#### The exercise
Exactly reproduce each entry, leaving out nothing.
——————
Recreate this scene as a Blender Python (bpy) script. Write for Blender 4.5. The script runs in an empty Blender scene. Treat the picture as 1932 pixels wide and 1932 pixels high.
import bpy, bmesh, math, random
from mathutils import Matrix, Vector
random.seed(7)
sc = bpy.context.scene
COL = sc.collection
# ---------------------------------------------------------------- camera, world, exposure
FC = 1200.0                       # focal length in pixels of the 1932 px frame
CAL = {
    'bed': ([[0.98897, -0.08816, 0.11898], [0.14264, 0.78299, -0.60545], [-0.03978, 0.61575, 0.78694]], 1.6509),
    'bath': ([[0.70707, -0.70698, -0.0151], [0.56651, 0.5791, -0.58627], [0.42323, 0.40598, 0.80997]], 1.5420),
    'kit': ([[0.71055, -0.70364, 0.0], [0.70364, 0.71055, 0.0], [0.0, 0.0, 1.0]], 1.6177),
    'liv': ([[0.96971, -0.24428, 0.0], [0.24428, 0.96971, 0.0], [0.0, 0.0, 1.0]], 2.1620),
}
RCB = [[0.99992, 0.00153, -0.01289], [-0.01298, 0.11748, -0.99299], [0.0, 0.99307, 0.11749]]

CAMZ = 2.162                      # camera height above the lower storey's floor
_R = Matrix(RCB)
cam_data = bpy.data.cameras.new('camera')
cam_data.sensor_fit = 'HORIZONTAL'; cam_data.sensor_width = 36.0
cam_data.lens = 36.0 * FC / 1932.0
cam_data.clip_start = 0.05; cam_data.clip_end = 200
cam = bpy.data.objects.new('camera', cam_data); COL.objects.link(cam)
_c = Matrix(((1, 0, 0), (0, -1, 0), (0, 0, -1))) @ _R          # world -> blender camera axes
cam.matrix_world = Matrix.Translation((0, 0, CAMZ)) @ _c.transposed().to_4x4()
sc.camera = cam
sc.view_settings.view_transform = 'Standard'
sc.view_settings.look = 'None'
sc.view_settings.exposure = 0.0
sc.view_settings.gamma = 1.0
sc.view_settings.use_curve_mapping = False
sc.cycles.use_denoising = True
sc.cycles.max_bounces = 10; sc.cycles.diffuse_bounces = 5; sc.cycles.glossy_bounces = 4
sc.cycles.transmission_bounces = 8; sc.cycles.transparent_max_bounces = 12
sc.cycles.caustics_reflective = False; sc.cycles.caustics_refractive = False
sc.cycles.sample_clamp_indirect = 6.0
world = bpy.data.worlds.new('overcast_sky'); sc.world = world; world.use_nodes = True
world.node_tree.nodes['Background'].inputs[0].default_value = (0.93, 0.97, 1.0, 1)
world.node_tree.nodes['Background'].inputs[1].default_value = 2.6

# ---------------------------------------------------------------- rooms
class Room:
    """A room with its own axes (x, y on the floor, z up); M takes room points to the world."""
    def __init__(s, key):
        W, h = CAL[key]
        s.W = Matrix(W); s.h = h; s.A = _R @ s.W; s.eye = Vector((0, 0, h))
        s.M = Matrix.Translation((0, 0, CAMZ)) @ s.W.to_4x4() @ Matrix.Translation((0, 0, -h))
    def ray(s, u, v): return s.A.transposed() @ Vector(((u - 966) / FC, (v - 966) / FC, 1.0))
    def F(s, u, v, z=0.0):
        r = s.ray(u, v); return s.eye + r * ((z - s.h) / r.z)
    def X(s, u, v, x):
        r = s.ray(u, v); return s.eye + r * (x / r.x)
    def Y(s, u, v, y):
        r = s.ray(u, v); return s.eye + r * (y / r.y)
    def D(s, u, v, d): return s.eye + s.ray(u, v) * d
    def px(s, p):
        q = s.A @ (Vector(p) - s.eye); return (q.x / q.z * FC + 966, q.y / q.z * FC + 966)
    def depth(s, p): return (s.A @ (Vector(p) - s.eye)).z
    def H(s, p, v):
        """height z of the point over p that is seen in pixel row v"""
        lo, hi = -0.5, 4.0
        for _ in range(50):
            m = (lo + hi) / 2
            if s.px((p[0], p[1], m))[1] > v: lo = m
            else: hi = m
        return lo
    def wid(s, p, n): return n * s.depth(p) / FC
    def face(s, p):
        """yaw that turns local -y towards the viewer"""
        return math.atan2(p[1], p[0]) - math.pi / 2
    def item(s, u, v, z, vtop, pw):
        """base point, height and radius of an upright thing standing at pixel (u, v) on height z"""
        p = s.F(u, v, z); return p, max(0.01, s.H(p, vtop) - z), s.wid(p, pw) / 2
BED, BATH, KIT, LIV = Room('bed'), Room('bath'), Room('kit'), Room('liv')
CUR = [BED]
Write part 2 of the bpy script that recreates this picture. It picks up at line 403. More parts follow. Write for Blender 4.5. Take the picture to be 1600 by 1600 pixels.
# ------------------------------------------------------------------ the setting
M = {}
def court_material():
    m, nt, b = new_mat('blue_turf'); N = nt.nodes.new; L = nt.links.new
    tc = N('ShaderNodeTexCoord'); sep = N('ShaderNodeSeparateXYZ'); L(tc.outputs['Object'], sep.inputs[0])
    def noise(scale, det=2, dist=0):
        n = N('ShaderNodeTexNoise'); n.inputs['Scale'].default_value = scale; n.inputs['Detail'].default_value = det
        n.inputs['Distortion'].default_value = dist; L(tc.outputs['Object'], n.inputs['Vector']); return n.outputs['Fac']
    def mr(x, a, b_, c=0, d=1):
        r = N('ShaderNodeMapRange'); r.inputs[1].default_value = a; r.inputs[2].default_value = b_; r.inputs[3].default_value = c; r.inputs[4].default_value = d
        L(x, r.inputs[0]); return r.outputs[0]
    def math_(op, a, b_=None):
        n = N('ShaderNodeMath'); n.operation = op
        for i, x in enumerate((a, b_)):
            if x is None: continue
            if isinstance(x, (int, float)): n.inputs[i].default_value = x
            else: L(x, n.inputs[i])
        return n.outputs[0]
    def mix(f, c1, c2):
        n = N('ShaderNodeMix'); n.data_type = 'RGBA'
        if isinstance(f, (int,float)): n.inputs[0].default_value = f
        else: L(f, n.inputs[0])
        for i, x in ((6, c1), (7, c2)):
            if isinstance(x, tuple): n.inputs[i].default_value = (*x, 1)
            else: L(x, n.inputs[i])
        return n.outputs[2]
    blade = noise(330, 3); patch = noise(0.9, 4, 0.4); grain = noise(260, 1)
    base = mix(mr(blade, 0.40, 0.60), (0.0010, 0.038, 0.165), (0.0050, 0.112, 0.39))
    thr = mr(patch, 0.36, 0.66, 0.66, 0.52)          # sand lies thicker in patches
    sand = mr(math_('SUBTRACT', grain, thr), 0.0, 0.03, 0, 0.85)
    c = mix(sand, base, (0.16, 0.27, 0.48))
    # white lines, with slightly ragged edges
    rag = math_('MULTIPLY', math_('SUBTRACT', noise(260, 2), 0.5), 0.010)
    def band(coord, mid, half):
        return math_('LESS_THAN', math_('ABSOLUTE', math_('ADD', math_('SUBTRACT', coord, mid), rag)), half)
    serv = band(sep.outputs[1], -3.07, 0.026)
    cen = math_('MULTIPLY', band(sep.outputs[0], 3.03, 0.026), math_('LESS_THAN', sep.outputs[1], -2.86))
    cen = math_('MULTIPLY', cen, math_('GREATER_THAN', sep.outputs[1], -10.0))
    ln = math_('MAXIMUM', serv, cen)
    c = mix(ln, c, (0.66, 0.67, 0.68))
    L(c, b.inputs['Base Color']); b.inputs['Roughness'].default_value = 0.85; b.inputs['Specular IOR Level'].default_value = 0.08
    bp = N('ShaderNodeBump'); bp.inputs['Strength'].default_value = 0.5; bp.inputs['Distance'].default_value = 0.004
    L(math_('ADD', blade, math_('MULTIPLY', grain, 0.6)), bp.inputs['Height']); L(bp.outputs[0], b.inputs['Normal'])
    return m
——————
#### Answer to this exercise
Recreate this scene as a Blender Python (bpy) script. Write for Blender 4.5. The script runs in an empty Blender scene. Treat the picture as 1932 pixels wide and 1932 pixels high.
import bpy, bmesh, math, random
from mathutils import Matrix, Vector
random.seed(7)
sc = bpy.context.scene
COL = sc.collection
# ---------------------------------------------------------------- camera, world, exposure
FC = 1200.0                       # focal length in pixels of the 1932 px frame
CAL = {
    'bed': ([[0.98897, -0.08816, 0.11898], [0.14264, 0.78299, -0.60545], [-0.03978, 0.61575, 0.78694]], 1.6509),
    'bath': ([[0.70707, -0.70698, -0.0151], [0.56651, 0.5791, -0.58627], [0.42323, 0.40598, 0.80997]], 1.5420),
    'kit': ([[0.71055, -0.70364, 0.0], [0.70364, 0.71055, 0.0], [0.0, 0.0, 1.0]], 1.6177),
    'liv': ([[0.96971, -0.24428, 0.0], [0.24428, 0.96971, 0.0], [0.0, 0.0, 1.0]], 2.1620),
}
RCB = [[0.99992, 0.00153, -0.01289], [-0.01298, 0.11748, -0.99299], [0.0, 0.99307, 0.11749]]

CAMZ = 2.162                      # camera height above the lower storey's floor
_R = Matrix(RCB)
cam_data = bpy.data.cameras.new('camera')
cam_data.sensor_fit = 'HORIZONTAL'; cam_data.sensor_width = 36.0
cam_data.lens = 36.0 * FC / 1932.0
cam_data.clip_start = 0.05; cam_data.clip_end = 200
cam = bpy.data.objects.new('camera', cam_data); COL.objects.link(cam)
_c = Matrix(((1, 0, 0), (0, -1, 0), (0, 0, -1))) @ _R          # world -> blender camera axes
cam.matrix_world = Matrix.Translation((0, 0, CAMZ)) @ _c.transposed().to_4x4()
sc.camera = cam
sc.view_settings.view_transform = 'Standard'
sc.view_settings.look = 'None'
sc.view_settings.exposure = 0.0
sc.view_settings.gamma = 1.0
sc.view_settings.use_curve_mapping = False
sc.cycles.use_denoising = True
sc.cycles.max_bounces = 10; sc.cycles.diffuse_bounces = 5; sc.cycles.glossy_bounces = 4
sc.cycles.transmission_bounces = 8; sc.cycles.transparent_max_bounces = 12
sc.cycles.caustics_reflective = False; sc.cycles.caustics_refractive = False
sc.cycles.sample_clamp_indirect = 6.0
world = bpy.data.worlds.new('overcast_sky'); sc.world = world; world.use_nodes = True
world.node_tree.nodes['Background'].inputs[0].default_value = (0.93, 0.97, 1.0, 1)
world.node_tree.nodes['Background'].inputs[1].default_value = 2.6

# ---------------------------------------------------------------- rooms
class Room:
    """A room with its own axes (x, y on the floor, z up); M takes room points to the world."""
    def __init__(s, key):
        W, h = CAL[key]
        s.W = Matrix(W); s.h = h; s.A = _R @ s.W; s.eye = Vector((0, 0, h))
        s.M = Matrix.Translation((0, 0, CAMZ)) @ s.W.to_4x4() @ Matrix.Translation((0, 0, -h))
    def ray(s, u, v): return s.A.transposed() @ Vector(((u - 966) / FC, (v - 966) / FC, 1.0))
    def F(s, u, v, z=0.0):
        r = s.ray(u, v); return s.eye + r * ((z - s.h) / r.z)
    def X(s, u, v, x):
        r = s.ray(u, v); return s.eye + r * (x / r.x)
    def Y(s, u, v, y):
        r = s.ray(u, v); return s.eye + r * (y / r.y)
    def D(s, u, v, d): return s.eye + s.ray(u, v) * d
    def px(s, p):
        q = s.A @ (Vector(p) - s.eye); return (q.x / q.z * FC + 966, q.y / q.z * FC + 966)
    def depth(s, p): return (s.A @ (Vector(p) - s.eye)).z
    def H(s, p, v):
        """height z of the point over p that is seen in pixel row v"""
        lo, hi = -0.5, 4.0
        for _ in range(50):
            m = (lo + hi) / 2
            if s.px((p[0], p[1], m))[1] > v: lo = m
            else: hi = m
        return lo
    def wid(s, p, n): return n * s.depth(p) / FC
    def face(s, p):
        """yaw that turns local -y towards the viewer"""
        return math.atan2(p[1], p[0]) - math.pi / 2
    def item(s, u, v, z, vtop, pw):
        """base point, height and radius of an upright thing standing at pixel (u, v) on height z"""
        p = s.F(u, v, z); return p, max(0.01, s.H(p, vtop) - z), s.wid(p, pw) / 2
BED, BATH, KIT, LIV = Room('bed'), Room('bath'), Room('kit'), Room('liv')
CUR = [BED]
Write part 2 of the bpy script that recreates this picture. It picks up at line 403. More parts follow. Write for Blender 4.5. Take the picture to be 1600 by 1600 pixels.
# ------------------------------------------------------------------ the setting
M = {}
def court_material():
    m, nt, b = new_mat('blue_turf'); N = nt.nodes.new; L = nt.links.new
    tc = N('ShaderNodeTexCoord'); sep = N('ShaderNodeSeparateXYZ'); L(tc.outputs['Object'], sep.inputs[0])
    def noise(scale, det=2, dist=0):
        n = N('ShaderNodeTexNoise'); n.inputs['Scale'].default_value = scale; n.inputs['Detail'].default_value = det
        n.inputs['Distortion'].default_value = dist; L(tc.outputs['Object'], n.inputs['Vector']); return n.outputs['Fac']
    def mr(x, a, b_, c=0, d=1):
        r = N('ShaderNodeMapRange'); r.inputs[1].default_value = a; r.inputs[2].default_value = b_; r.inputs[3].default_value = c; r.inputs[4].default_value = d
        L(x, r.inputs[0]); return r.outputs[0]
    def math_(op, a, b_=None):
        n = N('ShaderNodeMath'); n.operation = op
        for i, x in enumerate((a, b_)):
            if x is None: continue
            if isinstance(x, (int, float)): n.inputs[i].default_value = x
            else: L(x, n.inputs[i])
        return n.outputs[0]
    def mix(f, c1, c2):
        n = N('ShaderNodeMix'); n.data_type = 'RGBA'
        if isinstance(f, (int,float)): n.inputs[0].default_value = f
        else: L(f, n.inputs[0])
        for i, x in ((6, c1), (7, c2)):
            if isinstance(x, tuple): n.inputs[i].default_value = (*x, 1)
            else: L(x, n.inputs[i])
        return n.outputs[2]
    blade = noise(330, 3); patch = noise(0.9, 4, 0.4); grain = noise(260, 1)
    base = mix(mr(blade, 0.40, 0.60), (0.0010, 0.038, 0.165), (0.0050, 0.112, 0.39))
    thr = mr(patch, 0.36, 0.66, 0.66, 0.52)          # sand lies thicker in patches
    sand = mr(math_('SUBTRACT', grain, thr), 0.0, 0.03, 0, 0.85)
    c = mix(sand, base, (0.16, 0.27, 0.48))
    # white lines, with slightly ragged edges
    rag = math_('MULTIPLY', math_('SUBTRACT', noise(260, 2), 0.5), 0.010)
    def band(coord, mid, half):
        return math_('LESS_THAN', math_('ABSOLUTE', math_('ADD', math_('SUBTRACT', coord, mid), rag)), half)
    serv = band(sep.outputs[1], -3.07, 0.026)
    cen = math_('MULTIPLY', band(sep.outputs[0], 3.03, 0.026), math_('LESS_THAN', sep.outputs[1], -2.86))
    cen = math_('MULTIPLY', cen, math_('GREATER_THAN', sep.outputs[1], -10.0))
    ln = math_('MAXIMUM', serv, cen)
    c = mix(ln, c, (0.66, 0.67, 0.68))
    L(c, b.inputs['Base Color']); b.inputs['Roughness'].default_value = 0.85; b.inputs['Specular IOR Level'].default_value = 0.08
    bp = N('ShaderNodeBump'); bp.inputs['Strength'].default_value = 0.5; bp.inputs['Distance'].default_value = 0.004
    L(math_('ADD', blade, math_('MULTIPLY', grain, 0.6)), bp.inputs['Height']); L(bp.outputs[0], b.inputs['Normal'])
    return m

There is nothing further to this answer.